Friday, November 21, 2014

Autumn Gold

I took some photos at work earlier today, as I thought the late afternoon light looked particularly appealing. For some reason, Google Plus has automatically tarted two of them up. I've no idea why and can't be bothered to find out.

My workplace isn't exactly glamorous, but even the most mundane features seem to acquire a strange beauty when the setting sun highlights the rough contours of the surfaces of buildings and objects:

I must bring a proper camera in one day and capture the post-apocalyptic splendour of my farm.

It has been an annoying week at work. A courier lost a bag of orders a few weeks ago - something I didn't discover until customers started emailing to ask where their books were. After a three week tour around the Midlands, the parcels were returned on Tuesday in a large box, along with a packet of 10,000 staples.

I think the staples were another mistake, rather than some form of recompense.

I have now switched to Royal Mail. They may have an online ordering system that makes the Enigma machine look simple, but at least I know that the books will reach their destination instead of sitting in a warehouse in Leicestershire.

I enjoy working in the countryside, but can't quite get over its oddness. On Monday a stranger asked me if I'd like to see his puppy (you could get arrested for that in London). He opened the back of a car and handed me a beautiful 13-week-old spaniel, with adoring eyes. Later, on the way home, I saw a man standing on the corner of a road with a falcon perched on his hand. I've no idea why.

On other days, I'll suddenly see a succession of people ride past in horse-drawn carriages, or spot someone casually carrying a rifle with a telescopic sight.

It's only a matter of time before I go native.


Canadian Chickadee said...

How wonderful. What a wonderful post and what wonderful photos. The image of a pony and trap trotting down the main street of Finchingfield, Essex, is one of my fondest memories. No idea why it was there, dodging cars and lorries, but it made it through intact.

You're right about the golden light of the setting sun. One of my favourite views from the window over my desk is looking east, where I can see the treetops still tipped with gold as the sun goes down.

joan.kyler said...

Lovely, dramatic photos. Love the golden, late afternoon light.
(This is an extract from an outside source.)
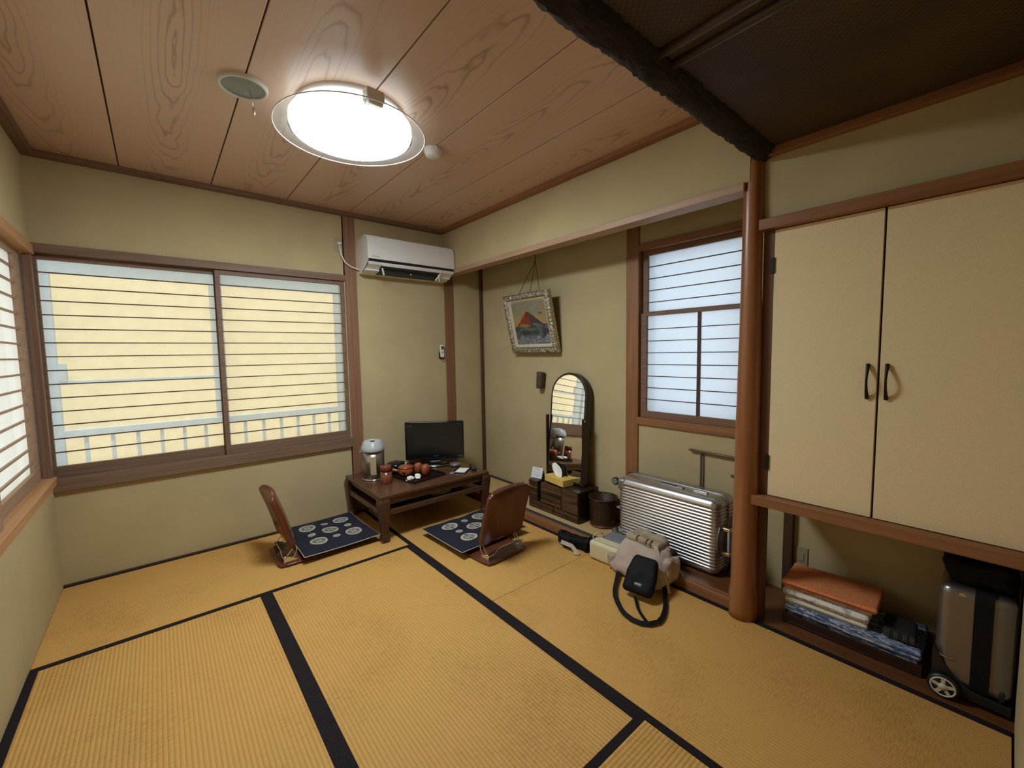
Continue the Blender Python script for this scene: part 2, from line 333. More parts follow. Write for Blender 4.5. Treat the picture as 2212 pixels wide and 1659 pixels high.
    def rbox(s, size, rad, n=(12, 12, 12), fn=None, c=(0, 0, 0), R=None):
        # subdivided box with rounded edges; fn(point, normal) may displace it
        hx, hy, hz = [a/2 for a in size]; c = Vector(c); H = (hx, hy, hz); cache = {}
        def vert(p):
            k = tuple(round(a, 6) for a in p)
            if k in cache: return cache[k]
            inner = Vector([max(-H[i]+rad, min(H[i]-rad, p[i])) for i in range(3)]); d = Vector(p)-inner
            if d.length > 1e-9: nn = d.normalized(); q = inner+nn*rad
            else: nn = Vector((0, 0, 1)); q = Vector(p)
            if fn: q = fn(q, nn)
            if R is not None: q = R @ q
            cache[k] = s.bm.verts.new(q+c); return cache[k]
        def lin(h, k):
            # denser near the rounded ends
            out = [-h, -h+rad*0.35, -h+rad*0.75]; m_ = max(2, k)
            for i in range(m_+1): out.append(-h+rad + (2*h-2*rad)*i/m_)
            out += [h-rad*0.75, h-rad*0.35, h]; return out
        L = [lin(H[i], n[i]) for i in range(3)]
        for ax in range(3):
            a, b = [i for i in range(3) if i != ax]
            for sg in (-1, 1):
                for i in range(len(L[a])-1):
                    for j in range(len(L[b])-1):
                        q = []
                        for u, v in ((i, j), (i+1, j), (i+1, j+1), (i, j+1)):
                            p = [0, 0, 0]; p[ax] = sg*H[ax]; p[a] = L[a][u]; p[b] = L[b][v]; q.append(vert(p))
                        if (sg > 0) == (ax == 1): q.reverse()
                        if len(set(q)) > 2: s.face(q, True)
        return s
    def build(s, name, m_, parent=None, loc=None, bevel=0, sub=0, rot=None, seg=2):
        bmesh.ops.recalc_face_normals(s.bm, faces=s.bm.faces[:]) if len(s.bm.faces) < 60000 else None
        me = bpy.data.meshes.new(name); s.bm.to_mesh(me); s.bm.free()
        for x in (m_ if isinstance(m_, (list, tuple)) else [m_]): me.materials.append(P[x] if isinstance(x, str) else x)
        o = bpy.data.objects.new(name, me); C.objects.link(o)
        if parent is not None: o.parent = parent
        if loc is not None: o.location = loc
        if rot is not None: o.rotation_euler = rot
        if bevel:
            b = o.modifiers.new('bevel', 'BEVEL'); b.width = bevel; b.segments = seg; b.limit_method = 'ANGLE'; b.angle_limit = 0.6
            for p in me.polygons: p.use_smooth = True
            try: b.harden_normals = True
            except Exception: pass
        if sub: q = o.modifiers.new('smooth', 'SUBSURF'); q.levels = sub; q.render_levels = sub
        return o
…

And I thought weird and unusual things were only seen in the city. Having lived in city and country, and thinking back, I still think I've seen weirder things in the city. Maybe the country is strange only in England.

Annabel said...

Lovely photos. :)

Odd things happen in the country. I went out to a country pub in the middle of nowhere last night, and on the roundabout leading to the dead end of the pub was a kebab van - nearest habitation over half a mile away. When we left mid-evening - not even late - there were a dozen folk at said van when we drove past - where did they come from?

Steerforth said...

Carol - I think there are quite a few people who quietly ignore the modern world and live by their own rules. Either that, or they're thinking ahead to when the oil runs out.
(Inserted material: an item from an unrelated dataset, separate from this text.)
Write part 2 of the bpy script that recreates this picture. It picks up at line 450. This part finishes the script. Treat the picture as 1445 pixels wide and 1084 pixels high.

Joan - I agree. From my experience of the US, I saw far more 'characters' in the cities, whereas the rural areas were often beautiful but quite normal.
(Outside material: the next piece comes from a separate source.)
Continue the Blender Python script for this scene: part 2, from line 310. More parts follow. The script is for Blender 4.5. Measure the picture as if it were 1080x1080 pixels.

Annabel - I saw a pizza van in a layby the other week. There was a queue there too. How does the word get around and as you say, where do the customers come from?

MikeP said...

I think somebody at Google must be a fan of those old Beautiful Britain picture books that were published after the war - the colour pictures were always a bit lurid and over-saturated.

Steerforth said...

Mike - Sadly, those books go straight in the bin when I find them. I can't even give them away.

Brian Busby said...

In the splendour that is the post-apocalypse, falcon man may be a good person to befriend. At the very least, try to stay on the good side of those carrying a rifles with telescopic sights. A gift of 10,000 staples may be appreciated.

Steerforth said...

Brian - You're absloutely right. When the stationery shops have been looted, I'll eventually have a virtual monopoly on staples. Until the man with the telescopic rifle picks me off.